On Wednesday, the Kremlin spokesman said he would not discuss the substance of the talks but pushed back on any suggestion that Mr Putin had rejected the US peace plan.
Where the peace talks go from here depends largely on whether the Trump administration decides to increase the pressure on Russia or on Ukraine to make concessions.
A US peace proposal that became public last month was criticised for being tilted heavily toward Moscow because it granted some of the Kremlin’s core demands that Kyiv has rejected as nonstarters.
Many European leaders worry that if Russia gets what it wants in Ukraine, it will have free rein to threaten their countries, which already have faced incursions from Russian drones and fighter jets, and an alleged widespread sabotage campaign.
Mr Putin met on Tuesday in Moscow with Mr Trump’s envoy Steve Witkoff and son-in-law Jared Kushner. The Russian and American sides agreed not to disclose the substance of the talks, but at least one major hurdle to a settlement – the fate of four Ukrainian regions Russia partially seized and occupies and claims as its own – remains.

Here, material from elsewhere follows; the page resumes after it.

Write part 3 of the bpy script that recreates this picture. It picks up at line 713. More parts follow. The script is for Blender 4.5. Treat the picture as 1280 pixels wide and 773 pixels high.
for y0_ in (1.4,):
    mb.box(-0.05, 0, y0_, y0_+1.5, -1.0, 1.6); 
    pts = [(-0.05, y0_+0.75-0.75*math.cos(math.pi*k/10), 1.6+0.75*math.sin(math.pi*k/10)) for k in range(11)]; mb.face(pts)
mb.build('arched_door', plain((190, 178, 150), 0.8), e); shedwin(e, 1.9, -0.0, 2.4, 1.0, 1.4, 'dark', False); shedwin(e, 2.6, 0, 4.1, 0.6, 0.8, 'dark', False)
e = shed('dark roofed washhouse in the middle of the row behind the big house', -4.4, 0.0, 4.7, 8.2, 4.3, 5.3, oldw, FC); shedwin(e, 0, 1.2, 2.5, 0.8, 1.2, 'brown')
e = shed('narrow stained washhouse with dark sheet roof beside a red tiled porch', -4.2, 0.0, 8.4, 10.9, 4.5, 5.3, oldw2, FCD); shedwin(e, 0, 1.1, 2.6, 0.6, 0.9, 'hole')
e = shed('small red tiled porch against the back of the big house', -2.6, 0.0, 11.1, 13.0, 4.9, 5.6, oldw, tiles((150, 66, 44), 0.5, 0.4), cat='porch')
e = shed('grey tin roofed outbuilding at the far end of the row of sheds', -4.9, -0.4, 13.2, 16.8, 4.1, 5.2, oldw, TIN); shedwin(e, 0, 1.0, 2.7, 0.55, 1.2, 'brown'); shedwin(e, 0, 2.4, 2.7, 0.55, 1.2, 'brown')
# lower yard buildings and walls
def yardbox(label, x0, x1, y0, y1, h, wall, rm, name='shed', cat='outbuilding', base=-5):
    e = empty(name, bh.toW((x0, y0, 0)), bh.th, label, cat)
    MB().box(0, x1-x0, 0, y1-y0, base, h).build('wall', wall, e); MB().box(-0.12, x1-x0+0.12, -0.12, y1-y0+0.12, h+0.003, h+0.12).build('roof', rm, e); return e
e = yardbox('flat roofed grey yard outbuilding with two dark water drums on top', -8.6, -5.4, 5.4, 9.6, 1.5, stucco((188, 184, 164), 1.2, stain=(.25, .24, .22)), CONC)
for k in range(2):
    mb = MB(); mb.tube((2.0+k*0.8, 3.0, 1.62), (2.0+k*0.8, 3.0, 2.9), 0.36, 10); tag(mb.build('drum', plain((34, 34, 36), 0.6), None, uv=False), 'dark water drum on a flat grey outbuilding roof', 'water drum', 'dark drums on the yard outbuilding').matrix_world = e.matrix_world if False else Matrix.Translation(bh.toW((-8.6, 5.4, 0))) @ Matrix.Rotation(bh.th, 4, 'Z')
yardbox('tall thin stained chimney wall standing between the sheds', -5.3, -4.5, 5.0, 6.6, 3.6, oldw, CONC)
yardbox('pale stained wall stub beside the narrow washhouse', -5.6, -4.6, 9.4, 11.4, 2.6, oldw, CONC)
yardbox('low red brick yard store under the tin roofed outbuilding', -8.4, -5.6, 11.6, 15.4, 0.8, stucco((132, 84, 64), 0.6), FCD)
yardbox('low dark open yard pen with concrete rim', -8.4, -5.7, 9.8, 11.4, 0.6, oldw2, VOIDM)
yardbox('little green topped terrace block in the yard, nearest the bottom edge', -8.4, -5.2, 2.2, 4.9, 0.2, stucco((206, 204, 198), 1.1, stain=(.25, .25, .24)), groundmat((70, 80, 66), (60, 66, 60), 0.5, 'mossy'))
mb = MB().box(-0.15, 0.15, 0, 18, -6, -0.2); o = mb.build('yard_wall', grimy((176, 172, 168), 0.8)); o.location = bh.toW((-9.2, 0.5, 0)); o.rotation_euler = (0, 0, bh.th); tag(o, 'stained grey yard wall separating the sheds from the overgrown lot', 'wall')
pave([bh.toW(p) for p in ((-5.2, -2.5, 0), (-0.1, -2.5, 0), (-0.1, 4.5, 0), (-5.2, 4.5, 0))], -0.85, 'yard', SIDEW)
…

After the talks, Yuri Ushakov, a senior adviser to Mr Putin, told reporters that “so far, a compromise hasn’t been found” on the issue of territory, without which, he said, the Kremlin sees “no resolution to the crisis”.
Ukraine has ruled out giving up territory that Russia has captured.
Asked whether peace was closer or further away after these talks, Mr Ushakov said: “Not further, that’s for sure.”
“But there’s still a lot of work to be done, both in Washington and in Moscow,” he said.
Kremlin spokesman Dmitry Peskov said on Wednesday that it was “not correct” to say that Mr Putin had rejected the US peace plan. He declined to comment further on the talks.
“We’re deliberately not going to add anything,” he said. “It’s understood that the quieter these negotiations are conducted, the more productive they will be.”
Foreign ministers from European Nato countries, meeting in Brussels on Wednesday, showed little patience with Moscow.
“What we see is that Putin has not changed any course. He’s pushing more aggressively on the battlefield,” Estonian Foreign Minister Margus Tsahkna said.
“It’s pretty obvious that he doesn’t want to have any kind of peace.”
Finnish Foreign Minister Elina Valtonen struck the same note. “So far we haven’t seen any concessions from the side of the aggressor, which is Russia, and I think the best confidence-building measure would be to start with a full ceasefire,” she told reporters.
Nato secretary-general Mark Rutte said Ukraine’s partners will keep sending it military aid to ensure pressure is maintained on Moscow.
“The peace talks are ongoing. That’s good,” Mr Rutte said.
“But at the same time, we have to make sure that whilst they take place and we are not sure when they will end, that Ukraine is in the strongest possible position to keep the fight going, to fight back against the Russians,” he said.
Canada, Germany, Poland and the Netherlands announced that they will spend hundreds of millions of dollars more together to buy US weapons to donate to Ukraine.
This year, European countries in Nato, and Canada, began buying American weapons for Ukraine under a financial arrangement known as the Prioritised Ukraine Requirements List, or Purl.
Russian drones hit the town of Ternivka in Ukraine’s Dnipropetrovsk region, killing two people and injuring three more, the head of the regional military administration, Vladyslav Haivanenko, said on Wednesday.
Two people were in critical condition, he said, after the attack destroyed one house and damaged six more.
Overall, Russia fired 111 strike and decoy drones at Ukraine overnight, Ukraine’s air force said.
Meanwhile, Russia’s Ministry of Defence said on Wednesday that air defences destroyed 102 Ukrainian drones overnight.
Falling drone debris sparked a fire at an oil depot in the Tambov region, about 200 kilometres (120 miles) south of Moscow, local governor Yegveniy Pervyshov said.
Mr Putin will be in India this week for a summit aimed at deepening economic, defence and energy ties, a visit that will also test New Delhi’s efforts to balance relations with Moscow and Washington as the war in Ukraine grinds on.
Mr Putin is scheduled to arrive on the state visit on Thursday and hold talks with Indian Prime Minister Narendra Modi on Friday.